Video: Movie tells Holocaust horror

By Brian Williams Anchor & “Nightly News” managing editor
NBC News
updated 5/6/2005 11:34:01 AM ET 2005-05-06T15:34:01

This year marks the 60th anniversary of the liberation of the World War II concentration camps. Just as there has been a race to record the memories of the GIs of the Greatest Generation, the same is true of the survivors of the Holocaust. A new documentary, called "A is for Auschwitz," has been endorsed by Amnesty International and selected for several film festivals for the way it tells the story of what happened in the Holocaust.

It has the feel of a home video, a weekend visit to the grandparents’ house in suburban Maryland, some of it put to music. There is 90-year-old Izzy Smilovitz and his 80-year-old wife, Rita. But then we're shown a striking image: the numbers the Nazi's left on Rita's arm.  And then we begin to hear their story.

Rita: "So one day came the -the train, and like you take animals in the train….How you call a train like that? An animal train and they put all the Jewish people in that train, no windows, no nothing. And they shipped us to Auschwitz."

Izzy tells of the four years he spent in a slave labor camp, with only the clothing on his back and no shelter.

Izzy: "We were living right there in the woods…In the winter time, in that big snow, we had to live there."

In a matter-of-fact fashion, they proceed to open the memories that have been locked away for 60 years.

Rita: "He says, 'You're all going to go in the chimney. The young ones we're going to take for work and labor and the old ones, they're all burning up there.'  So they showed me and they say 'That is your father, already in the smoke, burning.'"

It is the work of a first-time filmmaker, heavily-influenced by Steven Spielberg. He knew the story would come out if he just started asking the questions. That's because Izzy and Rita are his own grandparents.

The filmmaker is 17.

Zach Smilovitz made the film with a home video camera as a student project at Detroit Country Day School.

"One day I sat them down, and my grandmother spoke for one hour and my grandfather spoke for two hours,” says Zach Smilovitz. “Later, when I was looking at the footage and logging it, only then did I realize that it was like, wow, they're telling something pretty amazing and horrifying."

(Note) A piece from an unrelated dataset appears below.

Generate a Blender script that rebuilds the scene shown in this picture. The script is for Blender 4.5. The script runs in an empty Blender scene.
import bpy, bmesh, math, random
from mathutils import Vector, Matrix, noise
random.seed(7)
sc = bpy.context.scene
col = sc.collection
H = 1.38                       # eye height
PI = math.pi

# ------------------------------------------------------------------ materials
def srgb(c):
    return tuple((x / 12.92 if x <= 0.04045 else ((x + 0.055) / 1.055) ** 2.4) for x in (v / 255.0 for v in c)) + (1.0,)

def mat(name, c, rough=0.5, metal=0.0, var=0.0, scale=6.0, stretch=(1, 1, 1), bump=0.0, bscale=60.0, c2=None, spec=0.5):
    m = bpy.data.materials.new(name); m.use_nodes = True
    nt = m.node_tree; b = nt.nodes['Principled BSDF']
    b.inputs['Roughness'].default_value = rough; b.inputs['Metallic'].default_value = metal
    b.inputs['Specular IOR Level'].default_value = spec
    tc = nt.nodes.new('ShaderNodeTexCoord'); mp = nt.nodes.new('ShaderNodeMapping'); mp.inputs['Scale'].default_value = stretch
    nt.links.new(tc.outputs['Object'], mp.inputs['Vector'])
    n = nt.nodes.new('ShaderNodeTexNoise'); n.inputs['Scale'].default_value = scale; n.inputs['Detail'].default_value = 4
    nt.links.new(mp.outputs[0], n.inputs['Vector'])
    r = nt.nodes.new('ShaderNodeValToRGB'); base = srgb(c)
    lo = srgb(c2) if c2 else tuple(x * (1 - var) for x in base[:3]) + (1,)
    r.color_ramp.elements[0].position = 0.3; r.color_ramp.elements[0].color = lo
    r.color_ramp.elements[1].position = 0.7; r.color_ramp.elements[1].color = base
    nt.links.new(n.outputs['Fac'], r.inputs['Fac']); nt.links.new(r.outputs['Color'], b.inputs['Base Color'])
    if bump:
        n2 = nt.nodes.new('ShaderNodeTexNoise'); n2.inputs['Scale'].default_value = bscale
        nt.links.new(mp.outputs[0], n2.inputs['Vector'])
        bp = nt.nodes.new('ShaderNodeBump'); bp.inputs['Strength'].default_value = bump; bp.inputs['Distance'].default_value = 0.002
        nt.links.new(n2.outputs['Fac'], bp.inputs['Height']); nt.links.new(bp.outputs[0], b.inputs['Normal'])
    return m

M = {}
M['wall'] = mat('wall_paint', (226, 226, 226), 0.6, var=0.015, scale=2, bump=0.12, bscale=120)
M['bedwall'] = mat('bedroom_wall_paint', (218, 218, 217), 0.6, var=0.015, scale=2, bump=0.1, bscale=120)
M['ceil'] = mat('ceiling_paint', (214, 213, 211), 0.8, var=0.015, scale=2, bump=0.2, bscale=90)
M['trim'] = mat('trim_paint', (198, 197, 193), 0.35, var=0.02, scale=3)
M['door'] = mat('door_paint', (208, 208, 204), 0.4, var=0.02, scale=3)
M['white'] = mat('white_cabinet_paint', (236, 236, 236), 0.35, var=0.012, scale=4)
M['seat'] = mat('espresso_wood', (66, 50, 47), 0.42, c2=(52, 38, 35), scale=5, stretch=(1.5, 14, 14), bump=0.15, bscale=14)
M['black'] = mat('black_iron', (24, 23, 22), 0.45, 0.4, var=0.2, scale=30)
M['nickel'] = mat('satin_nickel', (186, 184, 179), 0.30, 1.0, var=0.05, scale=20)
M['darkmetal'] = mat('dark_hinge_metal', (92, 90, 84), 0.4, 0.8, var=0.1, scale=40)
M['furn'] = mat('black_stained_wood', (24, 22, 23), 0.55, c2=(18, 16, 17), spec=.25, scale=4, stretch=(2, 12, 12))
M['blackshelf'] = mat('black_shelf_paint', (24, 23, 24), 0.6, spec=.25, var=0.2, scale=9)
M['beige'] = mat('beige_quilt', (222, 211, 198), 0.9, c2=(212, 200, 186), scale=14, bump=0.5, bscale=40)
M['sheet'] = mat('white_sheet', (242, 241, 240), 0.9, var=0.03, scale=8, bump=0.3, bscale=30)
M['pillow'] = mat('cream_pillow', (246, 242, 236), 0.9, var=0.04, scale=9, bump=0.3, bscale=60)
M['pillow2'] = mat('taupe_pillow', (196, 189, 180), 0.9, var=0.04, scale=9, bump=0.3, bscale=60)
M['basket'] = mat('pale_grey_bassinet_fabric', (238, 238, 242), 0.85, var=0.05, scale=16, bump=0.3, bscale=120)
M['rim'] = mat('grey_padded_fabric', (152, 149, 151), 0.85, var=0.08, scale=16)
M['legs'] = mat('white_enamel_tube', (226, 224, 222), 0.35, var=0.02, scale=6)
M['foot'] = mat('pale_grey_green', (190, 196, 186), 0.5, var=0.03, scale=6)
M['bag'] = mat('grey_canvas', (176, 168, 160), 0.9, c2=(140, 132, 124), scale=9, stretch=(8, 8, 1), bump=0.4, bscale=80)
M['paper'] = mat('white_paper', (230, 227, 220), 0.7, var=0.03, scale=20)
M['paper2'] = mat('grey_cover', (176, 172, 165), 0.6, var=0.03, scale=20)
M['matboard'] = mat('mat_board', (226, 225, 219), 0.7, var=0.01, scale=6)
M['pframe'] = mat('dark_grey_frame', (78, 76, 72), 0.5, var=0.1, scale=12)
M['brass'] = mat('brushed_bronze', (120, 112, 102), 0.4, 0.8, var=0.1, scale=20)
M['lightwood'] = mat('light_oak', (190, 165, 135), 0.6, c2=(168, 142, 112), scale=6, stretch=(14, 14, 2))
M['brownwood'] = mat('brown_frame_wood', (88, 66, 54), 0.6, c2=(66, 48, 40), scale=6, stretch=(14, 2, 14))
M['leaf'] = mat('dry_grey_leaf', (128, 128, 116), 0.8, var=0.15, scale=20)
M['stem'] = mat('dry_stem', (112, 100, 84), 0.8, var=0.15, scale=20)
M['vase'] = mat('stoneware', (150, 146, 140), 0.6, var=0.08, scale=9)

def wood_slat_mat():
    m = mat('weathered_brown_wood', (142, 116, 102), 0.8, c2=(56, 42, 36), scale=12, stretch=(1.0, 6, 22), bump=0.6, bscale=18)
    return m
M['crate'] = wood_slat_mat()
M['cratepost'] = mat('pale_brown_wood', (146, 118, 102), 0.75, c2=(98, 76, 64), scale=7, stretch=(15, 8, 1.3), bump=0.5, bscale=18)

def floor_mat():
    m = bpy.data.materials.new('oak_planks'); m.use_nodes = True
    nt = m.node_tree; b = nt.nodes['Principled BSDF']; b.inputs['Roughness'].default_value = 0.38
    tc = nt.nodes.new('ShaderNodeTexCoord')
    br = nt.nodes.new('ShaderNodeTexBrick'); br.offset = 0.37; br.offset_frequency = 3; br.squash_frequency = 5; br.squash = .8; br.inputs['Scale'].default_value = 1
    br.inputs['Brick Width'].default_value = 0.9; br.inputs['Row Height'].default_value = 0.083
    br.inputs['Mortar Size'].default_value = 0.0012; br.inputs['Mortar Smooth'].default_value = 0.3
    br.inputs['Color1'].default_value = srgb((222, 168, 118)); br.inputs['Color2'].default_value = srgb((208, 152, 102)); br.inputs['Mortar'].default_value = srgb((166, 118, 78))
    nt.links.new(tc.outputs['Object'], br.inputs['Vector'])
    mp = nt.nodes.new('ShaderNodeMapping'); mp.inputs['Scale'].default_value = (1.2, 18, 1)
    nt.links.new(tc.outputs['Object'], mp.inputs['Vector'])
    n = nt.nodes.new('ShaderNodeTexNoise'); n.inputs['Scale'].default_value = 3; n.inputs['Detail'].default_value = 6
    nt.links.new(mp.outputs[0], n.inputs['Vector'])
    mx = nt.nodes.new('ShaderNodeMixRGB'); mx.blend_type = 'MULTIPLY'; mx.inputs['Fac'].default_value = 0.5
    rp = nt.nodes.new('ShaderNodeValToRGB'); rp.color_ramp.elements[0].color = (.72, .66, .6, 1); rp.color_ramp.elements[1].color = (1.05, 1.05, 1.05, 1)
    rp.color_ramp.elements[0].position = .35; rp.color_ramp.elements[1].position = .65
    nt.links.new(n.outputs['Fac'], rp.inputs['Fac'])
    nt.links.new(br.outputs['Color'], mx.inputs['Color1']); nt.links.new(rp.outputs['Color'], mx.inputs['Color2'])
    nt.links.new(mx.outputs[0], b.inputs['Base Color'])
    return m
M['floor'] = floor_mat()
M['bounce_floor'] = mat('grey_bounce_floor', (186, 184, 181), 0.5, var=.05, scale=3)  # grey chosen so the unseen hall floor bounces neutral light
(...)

Bernie and Donna Smilovitz are Zach's parents. Donna is a psychologist and PhD. Bernie is the sports anchor at the NBC TV Station in Detroit.  And while Izzy and Rita are Zach's grandparents, they're Bernie's parents, and while he grew up knowing they were holocaust survivors, that's where his parent's stories stopped.

"It was unspoken,” says Bernie Smilovitz. “Yeah, you didn't go there. That was an area not up for discussion at all. When I first saw it, I started crying because it was stuff I had never heard. I think they probably withheld because they just wanted to protect us from those atrocities and from that horror."

Their son's film has had a profound affect on all those who've seen it.

"People would come up to us after they'd seen the film,” says Donna Smilovitz, “people of every nationality, and would be crying and would talk to us about their grandparents. There were some universal themes somehow encapsulated in Zach's film that touched people who weren't just Jewish."

One story Rita tells, about what she was forced to do, goes to the depth of human depravity.

Rita: “And I heard crying and I saw somebody had in the train a little baby. And the baby was crying, but I pushed it in the oven because he was staring at me. And I had to put it alive in the oven so I have all these bad dreams about that.”

"I just learned what we'll do to survive,” says Zach Smilovitz. “And what they did is remarkable. It'll always be in the family. It's, you know, an heirloom, you might say, and it'll always be there."

Zach: “It was worth surviving?”

Rita: "It was worth to survive, because I'm in a very nice, free country. But there was hell. Very hell.  Zachary, that's enough. I got to make you French toast. I have chicken soup and noodles.”

Rita's grandson, Zach Smilovitz, has now turned all of 18 and is headed for the University of Michigan.